You Can Do Anything People Think You Can’t Do

By

The wind blew like an angel’s whisper: a gentle breeze, yet strong and wise.  The Bay water lightly meandered south as I felt the sun pumping through the glass window I rested my head against.  The image I saw through the pane as the bus rolled to a stop took my breath away.  I stepped onto the gravel with my size eight flats, nude-colored and tiny, contrasting with the tall landmark before me.  How could something so large and menacingly beautiful be before my small path of existence? But there it was. The Bridge. A bridge is a simple thing: a structure that carries a road across a river.  Its only purpose is for going, going, going: traveling across, traveling toward, and traveling away.  Yet, I traveled 2,962 miles to it and toward it… 2,962 miles to see it, feel it, and embrace it.  The Golden Gate Bridge. Two tall towers sit on either end.  Their size seems diabolical, but their presence is angelic.  The cables and wires pass through the towers; they fall and rise along with the skyline.  They are thick and monstrous, but they divinely dance with the towers as one.  And there it was: heaven standing before me in my size eight flats.

***

I am from a small town north of New York City where everyone knows your business, whether you would like them to or not (I am sure you’re thinking “classic” if you live somewhere similar).  The basics of my life are as follows: mother, father, spoiled but not bratty only child, reserved personality with slight insecurities, a two-bedroom house on half an acre of land with a swing set, a garden to walk through in the summer time (bleeding hearts were my favorite), family parties at Christmas, and one of ninety scared-shitless students at high school graduation. The underlying characteristics of my soul and my heart, of the WOMAN that was waiting to come out, looked nothing like this, however.

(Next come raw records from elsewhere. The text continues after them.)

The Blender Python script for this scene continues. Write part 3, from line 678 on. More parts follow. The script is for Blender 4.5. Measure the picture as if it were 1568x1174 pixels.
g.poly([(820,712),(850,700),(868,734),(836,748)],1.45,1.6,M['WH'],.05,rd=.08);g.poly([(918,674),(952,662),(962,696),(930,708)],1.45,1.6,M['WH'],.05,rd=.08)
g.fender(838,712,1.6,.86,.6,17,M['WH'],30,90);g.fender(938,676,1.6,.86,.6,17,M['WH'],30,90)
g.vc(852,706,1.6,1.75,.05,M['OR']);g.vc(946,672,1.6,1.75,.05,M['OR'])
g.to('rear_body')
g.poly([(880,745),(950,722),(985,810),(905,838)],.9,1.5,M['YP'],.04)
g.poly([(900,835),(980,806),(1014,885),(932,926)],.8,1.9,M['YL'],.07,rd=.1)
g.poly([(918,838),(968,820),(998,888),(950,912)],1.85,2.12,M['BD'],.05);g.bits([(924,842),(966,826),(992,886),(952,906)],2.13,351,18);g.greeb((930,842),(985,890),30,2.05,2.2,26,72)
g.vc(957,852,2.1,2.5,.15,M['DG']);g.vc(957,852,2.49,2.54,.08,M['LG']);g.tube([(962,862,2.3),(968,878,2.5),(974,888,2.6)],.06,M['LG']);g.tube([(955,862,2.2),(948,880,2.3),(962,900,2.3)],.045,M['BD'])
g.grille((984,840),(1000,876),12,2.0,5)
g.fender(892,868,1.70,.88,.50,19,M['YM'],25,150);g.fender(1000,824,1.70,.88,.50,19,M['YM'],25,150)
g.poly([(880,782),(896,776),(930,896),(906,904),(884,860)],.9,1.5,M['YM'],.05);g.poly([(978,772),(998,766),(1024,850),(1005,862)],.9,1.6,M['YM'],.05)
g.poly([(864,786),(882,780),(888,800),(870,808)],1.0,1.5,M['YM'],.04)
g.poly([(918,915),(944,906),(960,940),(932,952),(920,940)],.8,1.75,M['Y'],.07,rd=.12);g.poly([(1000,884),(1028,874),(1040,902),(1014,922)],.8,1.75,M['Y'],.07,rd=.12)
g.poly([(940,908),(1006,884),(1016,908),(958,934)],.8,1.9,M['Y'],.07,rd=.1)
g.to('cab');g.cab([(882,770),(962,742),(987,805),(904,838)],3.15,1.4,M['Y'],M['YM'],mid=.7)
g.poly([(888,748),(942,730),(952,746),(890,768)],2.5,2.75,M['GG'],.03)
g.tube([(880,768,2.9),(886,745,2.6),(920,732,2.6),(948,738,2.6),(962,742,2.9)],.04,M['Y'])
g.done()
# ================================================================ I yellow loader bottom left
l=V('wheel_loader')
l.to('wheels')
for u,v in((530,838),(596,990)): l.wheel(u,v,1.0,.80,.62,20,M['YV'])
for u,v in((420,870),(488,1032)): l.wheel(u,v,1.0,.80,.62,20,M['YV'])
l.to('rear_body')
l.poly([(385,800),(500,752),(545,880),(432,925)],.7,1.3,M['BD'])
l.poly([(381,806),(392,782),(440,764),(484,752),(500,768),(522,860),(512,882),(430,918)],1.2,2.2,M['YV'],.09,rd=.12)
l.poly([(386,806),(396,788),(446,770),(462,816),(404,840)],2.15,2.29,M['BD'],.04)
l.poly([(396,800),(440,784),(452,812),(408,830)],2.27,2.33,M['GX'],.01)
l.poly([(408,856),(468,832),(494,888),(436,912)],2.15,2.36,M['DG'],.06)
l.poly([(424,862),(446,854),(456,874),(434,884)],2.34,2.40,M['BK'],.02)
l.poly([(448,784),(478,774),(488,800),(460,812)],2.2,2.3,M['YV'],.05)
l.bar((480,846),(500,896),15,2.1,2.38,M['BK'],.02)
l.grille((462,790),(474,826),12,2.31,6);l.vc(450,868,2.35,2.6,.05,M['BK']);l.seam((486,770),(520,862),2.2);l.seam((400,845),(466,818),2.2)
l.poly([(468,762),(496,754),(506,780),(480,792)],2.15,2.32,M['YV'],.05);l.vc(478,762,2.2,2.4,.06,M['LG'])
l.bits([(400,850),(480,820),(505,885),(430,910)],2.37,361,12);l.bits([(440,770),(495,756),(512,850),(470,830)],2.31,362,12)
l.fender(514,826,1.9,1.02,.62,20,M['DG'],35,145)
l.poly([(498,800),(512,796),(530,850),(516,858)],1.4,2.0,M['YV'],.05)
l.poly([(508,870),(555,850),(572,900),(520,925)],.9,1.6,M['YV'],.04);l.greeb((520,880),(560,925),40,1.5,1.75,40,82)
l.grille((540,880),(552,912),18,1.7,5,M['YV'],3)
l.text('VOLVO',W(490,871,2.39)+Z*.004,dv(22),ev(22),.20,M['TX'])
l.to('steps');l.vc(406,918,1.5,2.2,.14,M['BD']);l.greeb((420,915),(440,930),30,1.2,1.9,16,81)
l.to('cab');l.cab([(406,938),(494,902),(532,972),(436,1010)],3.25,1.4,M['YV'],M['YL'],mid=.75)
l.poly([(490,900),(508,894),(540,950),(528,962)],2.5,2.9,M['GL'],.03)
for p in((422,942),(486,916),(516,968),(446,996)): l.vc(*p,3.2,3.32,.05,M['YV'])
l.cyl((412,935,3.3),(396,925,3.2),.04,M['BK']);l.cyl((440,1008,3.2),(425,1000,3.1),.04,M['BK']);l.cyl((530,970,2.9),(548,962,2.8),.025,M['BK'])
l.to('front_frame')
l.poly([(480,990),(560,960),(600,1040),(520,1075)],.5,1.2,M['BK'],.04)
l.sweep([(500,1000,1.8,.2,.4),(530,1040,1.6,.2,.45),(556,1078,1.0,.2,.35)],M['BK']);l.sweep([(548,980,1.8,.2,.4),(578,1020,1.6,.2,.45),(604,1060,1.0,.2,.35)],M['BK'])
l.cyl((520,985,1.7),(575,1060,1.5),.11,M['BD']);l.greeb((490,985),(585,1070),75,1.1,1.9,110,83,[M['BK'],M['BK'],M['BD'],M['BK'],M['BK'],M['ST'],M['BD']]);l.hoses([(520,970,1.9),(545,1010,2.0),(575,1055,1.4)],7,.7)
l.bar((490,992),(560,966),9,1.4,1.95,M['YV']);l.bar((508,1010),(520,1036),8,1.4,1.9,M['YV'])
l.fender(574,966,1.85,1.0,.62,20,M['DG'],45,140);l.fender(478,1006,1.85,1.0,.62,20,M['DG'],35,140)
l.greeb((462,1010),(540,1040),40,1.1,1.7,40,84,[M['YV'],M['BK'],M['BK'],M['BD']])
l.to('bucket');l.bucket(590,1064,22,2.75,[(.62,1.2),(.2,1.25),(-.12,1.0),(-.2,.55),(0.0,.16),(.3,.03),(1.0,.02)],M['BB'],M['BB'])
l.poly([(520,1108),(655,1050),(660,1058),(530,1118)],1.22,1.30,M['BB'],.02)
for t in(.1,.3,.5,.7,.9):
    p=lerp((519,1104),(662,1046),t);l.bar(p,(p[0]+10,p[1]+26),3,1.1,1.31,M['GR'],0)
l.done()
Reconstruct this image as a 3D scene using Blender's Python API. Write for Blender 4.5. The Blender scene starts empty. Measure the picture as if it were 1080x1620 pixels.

I didn’t make the discovery of this “other woman” until the winter of 2014.  I guess I always knew she was there; she peeked out from time to time, starting discussions with dad about traveling and how there HAS to be more to this world than small-town gossip and fields of corn/pumpkins/wheat (I am rolling my eyes right now at the thought).  Don’t get me wrong: I love the country, especially in the fall when leaves are changing and the perfect outfit is an oversized sweater paired with tall boots. But I just always felt like something was missing from that life.  It felt do incomplete to me.

In the winter of 2014, I was looming toward the end of graduate school and I quite honestly wasn’t sure what I would do with myself.  So I started talking about taking a solo trip to San Francisco.  I had ached to go there since I was a child, watching reruns of Charmed and Full House, excitedly waiting for the panoramic views of The Golden Gate Bridge. It looked like the most beautiful thing and I promised myself I would see it someday. Several people had nothing positive to say about it: “Are you sure you can do it by yourself?” “Maybe you should try somewhere closer first, instead of across the country.” I felt defeated, scared, and insecure.  But mostly I felt confused. I know I can do this, so why does everyone else doubt me?

The new year came and my list of goals for the next 12 months sat before me one morning as I sipped my hot chocolate in bed. I stared at only two of them all morning:

Goal 9: Go on a solo trip.

Goal 15: Go to San Francisco.

The flight was booked less than an hour later.

***

So why? Why travel across the country, the continent, or the world by yourself? Why is it so important? Everyone has different reasons. I can tell you that I truly feel I found myself on that trip. I became a completely new human being.  I still have a mother and a father, still talk too much (one of those slight insecurities I was telling you about), and still ache sometimes for the girl that sat on the path of the garden and grazed the bleeding hearts gently with her fingertips.

But I DO NOT let other people’s opinions get me down. I do not question or doubt the things I want for my life or my future. I will stand by myself, my wants, and my needs until the day I die (sometimes no matter what it costs me).  I did not have that confidence, fierceness, and bravery before I got lost in the City by the Bay.  And I think, quite simply, I found these parts of myself because I did something that very few people thought I could do. I figured out who I was separate from being a daughter, a friend, a fiancé, or an only child.  For those three days, I was just Alex.

***

Since then, I have never once looked back on who I used to be.  The reserved girl that was never quite sure of herself will always be there; I will always deeply appreciate her. But I am ready to challenge myself, to work hard, to travel, and to achieve. I have new goals and new dreams.  I just accepted a job as an Educational Director at a private preschool in Brooklyn (and if you were to tell that girl back then she would be doing this, she would nervously laugh and change the subject).  I have a list of solo trips planned (Seattle, Chicago, London) and once those places are crossed off, I will find new places to get lost in, new places to remind myself of who I am, just in case I forget.

“I haven’t been everywhere, but it’s on my list.”